__Given exercise__:
Render every entry exactly as it appears.

__Exercise data__:
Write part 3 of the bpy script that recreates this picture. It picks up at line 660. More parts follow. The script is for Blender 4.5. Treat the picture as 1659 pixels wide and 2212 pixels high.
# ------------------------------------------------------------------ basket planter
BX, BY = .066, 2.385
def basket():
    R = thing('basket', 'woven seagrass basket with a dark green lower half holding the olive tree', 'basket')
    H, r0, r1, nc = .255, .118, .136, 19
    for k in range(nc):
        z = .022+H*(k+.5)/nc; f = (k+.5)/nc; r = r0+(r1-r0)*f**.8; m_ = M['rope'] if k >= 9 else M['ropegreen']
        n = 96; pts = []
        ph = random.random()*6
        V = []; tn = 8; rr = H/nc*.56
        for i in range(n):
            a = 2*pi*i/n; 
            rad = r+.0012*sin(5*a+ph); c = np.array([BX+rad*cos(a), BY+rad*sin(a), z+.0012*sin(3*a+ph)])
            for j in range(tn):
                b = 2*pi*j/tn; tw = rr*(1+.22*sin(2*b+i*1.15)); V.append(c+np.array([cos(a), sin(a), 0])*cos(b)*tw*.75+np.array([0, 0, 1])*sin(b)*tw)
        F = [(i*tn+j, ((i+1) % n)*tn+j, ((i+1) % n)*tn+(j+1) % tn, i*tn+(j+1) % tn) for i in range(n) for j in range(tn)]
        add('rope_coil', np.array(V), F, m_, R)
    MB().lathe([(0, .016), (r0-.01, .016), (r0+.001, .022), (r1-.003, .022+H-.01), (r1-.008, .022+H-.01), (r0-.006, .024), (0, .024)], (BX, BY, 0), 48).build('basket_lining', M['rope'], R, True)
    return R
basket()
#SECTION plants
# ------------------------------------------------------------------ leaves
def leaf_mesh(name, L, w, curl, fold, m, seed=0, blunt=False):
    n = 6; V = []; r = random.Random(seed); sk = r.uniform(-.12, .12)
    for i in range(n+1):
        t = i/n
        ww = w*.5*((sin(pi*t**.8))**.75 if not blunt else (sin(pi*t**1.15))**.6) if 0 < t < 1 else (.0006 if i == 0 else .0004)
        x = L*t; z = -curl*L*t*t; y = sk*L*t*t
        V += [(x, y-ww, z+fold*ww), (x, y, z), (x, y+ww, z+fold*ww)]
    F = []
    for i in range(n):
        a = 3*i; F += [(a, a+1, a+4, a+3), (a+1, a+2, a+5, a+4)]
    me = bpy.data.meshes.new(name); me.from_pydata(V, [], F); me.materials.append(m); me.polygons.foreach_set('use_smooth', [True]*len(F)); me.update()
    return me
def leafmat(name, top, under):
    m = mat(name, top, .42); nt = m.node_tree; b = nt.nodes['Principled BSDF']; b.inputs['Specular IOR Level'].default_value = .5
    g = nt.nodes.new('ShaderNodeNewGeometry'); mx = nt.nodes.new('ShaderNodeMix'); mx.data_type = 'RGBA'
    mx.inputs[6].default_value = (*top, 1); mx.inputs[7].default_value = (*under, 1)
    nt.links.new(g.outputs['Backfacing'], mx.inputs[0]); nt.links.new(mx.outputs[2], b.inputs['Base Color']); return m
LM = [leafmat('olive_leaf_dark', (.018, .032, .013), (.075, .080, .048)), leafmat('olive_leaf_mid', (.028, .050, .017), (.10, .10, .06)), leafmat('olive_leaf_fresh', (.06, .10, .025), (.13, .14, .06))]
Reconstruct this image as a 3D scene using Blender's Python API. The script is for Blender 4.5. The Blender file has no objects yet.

__Reply__:
Write part 3 of the bpy script that recreates this picture. It picks up at line 660. More parts follow. The script is for Blender 4.5. Treat the picture as 1659 pixels wide and 2212 pixels high.
# ------------------------------------------------------------------ basket planter
BX, BY = .066, 2.385
def basket():
    R = thing('basket', 'woven seagrass basket with a dark green lower half holding the olive tree', 'basket')
    H, r0, r1, nc = .255, .118, .136, 19
    for k in range(nc):
        z = .022+H*(k+.5)/nc; f = (k+.5)/nc; r = r0+(r1-r0)*f**.8; m_ = M['rope'] if k >= 9 else M['ropegreen']
        n = 96; pts = []
        ph = random.random()*6
        V = []; tn = 8; rr = H/nc*.56
        for i in range(n):
            a = 2*pi*i/n; 
            rad = r+.0012*sin(5*a+ph); c = np.array([BX+rad*cos(a), BY+rad*sin(a), z+.0012*sin(3*a+ph)])
            for j in range(tn):
                b = 2*pi*j/tn; tw = rr*(1+.22*sin(2*b+i*1.15)); V.append(c+np.array([cos(a), sin(a), 0])*cos(b)*tw*.75+np.array([0, 0, 1])*sin(b)*tw)
        F = [(i*tn+j, ((i+1) % n)*tn+j, ((i+1) % n)*tn+(j+1) % tn, i*tn+(j+1) % tn) for i in range(n) for j in range(tn)]
        add('rope_coil', np.array(V), F, m_, R)
    MB().lathe([(0, .016), (r0-.01, .016), (r0+.001, .022), (r1-.003, .022+H-.01), (r1-.008, .022+H-.01), (r0-.006, .024), (0, .024)], (BX, BY, 0), 48).build('basket_lining', M['rope'], R, True)
    return R
basket()
#SECTION plants
# ------------------------------------------------------------------ leaves
def leaf_mesh(name, L, w, curl, fold, m, seed=0, blunt=False):
    n = 6; V = []; r = random.Random(seed); sk = r.uniform(-.12, .12)
    for i in range(n+1):
        t = i/n
        ww = w*.5*((sin(pi*t**.8))**.75 if not blunt else (sin(pi*t**1.15))**.6) if 0 < t < 1 else (.0006 if i == 0 else .0004)
        x = L*t; z = -curl*L*t*t; y = sk*L*t*t
        V += [(x, y-ww, z+fold*ww), (x, y, z), (x, y+ww, z+fold*ww)]
    F = []
    for i in range(n):
        a = 3*i; F += [(a, a+1, a+4, a+3), (a+1, a+2, a+5, a+4)]
    me = bpy.data.meshes.new(name); me.from_pydata(V, [], F); me.materials.append(m); me.polygons.foreach_set('use_smooth', [True]*len(F)); me.update()
    return me
def leafmat(name, top, under):
    m = mat(name, top, .42); nt = m.node_tree; b = nt.nodes['Principled BSDF']; b.inputs['Specular IOR Level'].default_value = .5
    g = nt.nodes.new('ShaderNodeNewGeometry'); mx = nt.nodes.new('ShaderNodeMix'); mx.data_type = 'RGBA'
    mx.inputs[6].default_value = (*top, 1); mx.inputs[7].default_value = (*under, 1)
    nt.links.new(g.outputs['Backfacing'], mx.inputs[0]); nt.links.new(mx.outputs[2], b.inputs['Base Color']); return m
LM = [leafmat('olive_leaf_dark', (.018, .032, .013), (.075, .080, .048)), leafmat('olive_leaf_mid', (.028, .050, .017), (.10, .10, .06)), leafmat('olive_leaf_fresh', (.06, .10, .025), (.13, .14, .06))]
Reconstruct this image as a 3D scene using Blender's Python API. The script is for Blender 4.5. The Blender file has no objects yet.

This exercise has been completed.